Again, the company refused, pointing out that the law doesn't apply in this case because of the existing underpass at the same location, which Union Pacific and the city built years ago, primarily for vehicular traffic. "There's no reason to put a pedestrian crossing there," said Rick Walton, general solicitor for UP in Houston. "It's not a feasible or sensible solution." Why? "First of all, they're trespassing and they're taking considerable risks -- it's just not a safe place to cross the tracks. There are other ways to gain access (north or south of the tracks). I would think there would be a number of alternate crossings that would solve the problem."

Moreover, the lawsuit-skittish company doesn't want to add to its long list of liabilities by creating yet another potential legal burden. Another issue is the required blaring of the train horn at all crossings, and at least one nearby property owner, Post Properties, has weighed in to oppose the crossing on that basis alone. "The Old West Austin Neighborhood Association already has a number of issues about the noise from the tracks," Walton said. "Obviously if there were a crossing there, that would [generate more complaints]."

Given Union Pacific's immovable stance, proponents of the crossing now want the city to revive the cause, particularly since the original design of the Pfluger bike/pedestrian bridge across Town Lake was intended to direct northbound travelers to Lamar as they make their way toward the Sixth and Lamar retail area. However, the latest design of the bridge's extension (that is, the latest design before the City Council sent it back to the drawing board in May) shows a northeastern arm that would steer travelers east of Lamar on a path that would meander between the old Seaholm Power Plant and a proposed Lumbermen's development, continuing northward to an underpass that would tunnel under the rail tracks at Third and Bowie -- more than a block east of the current preferred route at Third and Lamar.

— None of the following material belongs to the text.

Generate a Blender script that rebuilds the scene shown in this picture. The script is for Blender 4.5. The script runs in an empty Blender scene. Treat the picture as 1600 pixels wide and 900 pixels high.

City staffers are still fiddling with the bridge design, a prominent feature of the proposed Seaholm District Master Plan, which is expected to make its third visit to the council at the end of summer. By most accounts, the proposed northeastern extension of the bridge is staying put. It goes without saying that the pedestrians, bicyclists, and wheelchair users who favor a more direct link between South and North Lamar are strongly opposed to the northeastern route. Which brings us back to the Third and Lamar rail crossing issue: Proponents of the crossing say the city gave up too easily in the face of rejection to avoid going to battle with a mammoth, 140-year-old company.

"The city has been reluctant to fight these battles," Anderson said. "It's quitting too easily because it's a bicycle and pedestrian issue. But we think the city has the power to negotiate or to play hardball." Similarly, Rockwell believes the city would have a winnable case by exercising its eminent domain powers. "It's silly to say the city can't do anything about it when they can," he said. But will it? Not any time soon -- at least not as long as budget issues are dominating the council's agenda.

"We didn't take the [crossing issue] anywhere beyond that point of rejection," said Benz, explaining that the ongoing bikeway project is relying on state and federal grant money (in addition to existing bond money voters approved in 1998), and the city is trying to stick within the timeline required by such funding sources. Another reason the city opted to go with the Fourth Street alternative, Benz said, was because of the possibility of the bikeway construction conflicting with the Seaholm/Lumbermen's construction. A more likely scenario, however, will have the bikeway long completed before dirt is ever turned on the long-delayed Seaholm project, whose funding has yet to be decided by City Council.

For now, the bikeway project is DuPriest's top priority, and the UP crossing issue will have to wait. "We were told no, so Tom and I made the decision to go on with the project and keep [the rail crossing] in the back of our minds for now. But I do think it's worth exploring further."

Meanwhile, activists will continue pressing the issue in hopes that someone on the council will take up the cause. Promised Anderson: "Our strategy now is to quietly lobby our friends on the council."